**TASK BRIEF:** Return all of the lines below exactly as they are.

**DATASET SECTION:**
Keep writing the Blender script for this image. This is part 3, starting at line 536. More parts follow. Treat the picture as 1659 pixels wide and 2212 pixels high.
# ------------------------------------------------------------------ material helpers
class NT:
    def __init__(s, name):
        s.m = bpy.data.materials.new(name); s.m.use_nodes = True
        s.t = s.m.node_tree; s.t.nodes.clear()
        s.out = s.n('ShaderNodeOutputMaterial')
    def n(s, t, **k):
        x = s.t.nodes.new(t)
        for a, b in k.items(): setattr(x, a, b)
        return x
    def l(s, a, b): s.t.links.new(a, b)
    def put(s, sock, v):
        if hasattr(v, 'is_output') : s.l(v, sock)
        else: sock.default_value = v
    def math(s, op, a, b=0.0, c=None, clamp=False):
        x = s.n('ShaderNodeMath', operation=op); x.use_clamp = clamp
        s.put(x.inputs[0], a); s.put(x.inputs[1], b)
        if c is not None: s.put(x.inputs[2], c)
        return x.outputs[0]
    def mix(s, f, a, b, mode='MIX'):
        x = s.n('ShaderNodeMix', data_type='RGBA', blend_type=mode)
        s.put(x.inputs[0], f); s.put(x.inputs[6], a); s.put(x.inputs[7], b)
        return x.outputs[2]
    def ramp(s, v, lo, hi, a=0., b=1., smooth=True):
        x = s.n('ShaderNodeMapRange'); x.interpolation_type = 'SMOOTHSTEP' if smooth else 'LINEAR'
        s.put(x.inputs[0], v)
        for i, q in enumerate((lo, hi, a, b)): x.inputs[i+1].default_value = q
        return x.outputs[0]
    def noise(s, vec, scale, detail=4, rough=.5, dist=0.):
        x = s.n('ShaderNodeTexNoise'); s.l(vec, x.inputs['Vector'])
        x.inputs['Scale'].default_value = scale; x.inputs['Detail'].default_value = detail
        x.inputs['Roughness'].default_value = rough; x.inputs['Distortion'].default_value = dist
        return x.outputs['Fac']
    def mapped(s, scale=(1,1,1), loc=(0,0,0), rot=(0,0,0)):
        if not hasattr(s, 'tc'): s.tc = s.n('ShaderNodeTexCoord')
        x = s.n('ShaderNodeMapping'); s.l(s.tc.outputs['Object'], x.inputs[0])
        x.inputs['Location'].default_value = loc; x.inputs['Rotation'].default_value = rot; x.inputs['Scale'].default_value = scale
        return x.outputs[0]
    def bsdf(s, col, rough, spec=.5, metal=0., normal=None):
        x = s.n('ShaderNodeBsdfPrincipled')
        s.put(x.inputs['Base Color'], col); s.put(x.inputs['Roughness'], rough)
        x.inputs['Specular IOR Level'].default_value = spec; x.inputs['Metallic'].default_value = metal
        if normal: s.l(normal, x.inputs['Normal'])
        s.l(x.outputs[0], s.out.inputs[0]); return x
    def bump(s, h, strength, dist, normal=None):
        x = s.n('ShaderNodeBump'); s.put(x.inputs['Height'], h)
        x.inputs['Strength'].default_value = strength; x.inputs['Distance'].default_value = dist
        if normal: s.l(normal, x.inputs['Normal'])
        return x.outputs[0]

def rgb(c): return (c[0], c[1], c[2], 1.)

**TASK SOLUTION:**
Keep writing the Blender script for this image. This is part 3, starting at line 536. More parts follow. Treat the picture as 1659 pixels wide and 2212 pixels high.
# ------------------------------------------------------------------ material helpers
class NT:
    def __init__(s, name):
        s.m = bpy.data.materials.new(name); s.m.use_nodes = True
        s.t = s.m.node_tree; s.t.nodes.clear()
        s.out = s.n('ShaderNodeOutputMaterial')
    def n(s, t, **k):
        x = s.t.nodes.new(t)
        for a, b in k.items(): setattr(x, a, b)
        return x
    def l(s, a, b): s.t.links.new(a, b)
    def put(s, sock, v):
        if hasattr(v, 'is_output') : s.l(v, sock)
        else: sock.default_value = v
    def math(s, op, a, b=0.0, c=None, clamp=False):
        x = s.n('ShaderNodeMath', operation=op); x.use_clamp = clamp
        s.put(x.inputs[0], a); s.put(x.inputs[1], b)
        if c is not None: s.put(x.inputs[2], c)
        return x.outputs[0]
    def mix(s, f, a, b, mode='MIX'):
        x = s.n('ShaderNodeMix', data_type='RGBA', blend_type=mode)
        s.put(x.inputs[0], f); s.put(x.inputs[6], a); s.put(x.inputs[7], b)
        return x.outputs[2]
    def ramp(s, v, lo, hi, a=0., b=1., smooth=True):
        x = s.n('ShaderNodeMapRange'); x.interpolation_type = 'SMOOTHSTEP' if smooth else 'LINEAR'
        s.put(x.inputs[0], v)
        for i, q in enumerate((lo, hi, a, b)): x.inputs[i+1].default_value = q
        return x.outputs[0]
    def noise(s, vec, scale, detail=4, rough=.5, dist=0.):
        x = s.n('ShaderNodeTexNoise'); s.l(vec, x.inputs['Vector'])
        x.inputs['Scale'].default_value = scale; x.inputs['Detail'].default_value = detail
        x.inputs['Roughness'].default_value = rough; x.inputs['Distortion'].default_value = dist
        return x.outputs['Fac']
    def mapped(s, scale=(1,1,1), loc=(0,0,0), rot=(0,0,0)):
        if not hasattr(s, 'tc'): s.tc = s.n('ShaderNodeTexCoord')
        x = s.n('ShaderNodeMapping'); s.l(s.tc.outputs['Object'], x.inputs[0])
        x.inputs['Location'].default_value = loc; x.inputs['Rotation'].default_value = rot; x.inputs['Scale'].default_value = scale
        return x.outputs[0]
    def bsdf(s, col, rough, spec=.5, metal=0., normal=None):
        x = s.n('ShaderNodeBsdfPrincipled')
        s.put(x.inputs['Base Color'], col); s.put(x.inputs['Roughness'], rough)
        x.inputs['Specular IOR Level'].default_value = spec; x.inputs['Metallic'].default_value = metal
        if normal: s.l(normal, x.inputs['Normal'])
        s.l(x.outputs[0], s.out.inputs[0]); return x
    def bump(s, h, strength, dist, normal=None):
        x = s.n('ShaderNodeBump'); s.put(x.inputs['Height'], h)
        x.inputs['Strength'].default_value = strength; x.inputs['Distance'].default_value = dist
        if normal: s.l(normal, x.inputs['Normal'])
        return x.outputs[0]

def rgb(c): return (c[0], c[1], c[2], 1.)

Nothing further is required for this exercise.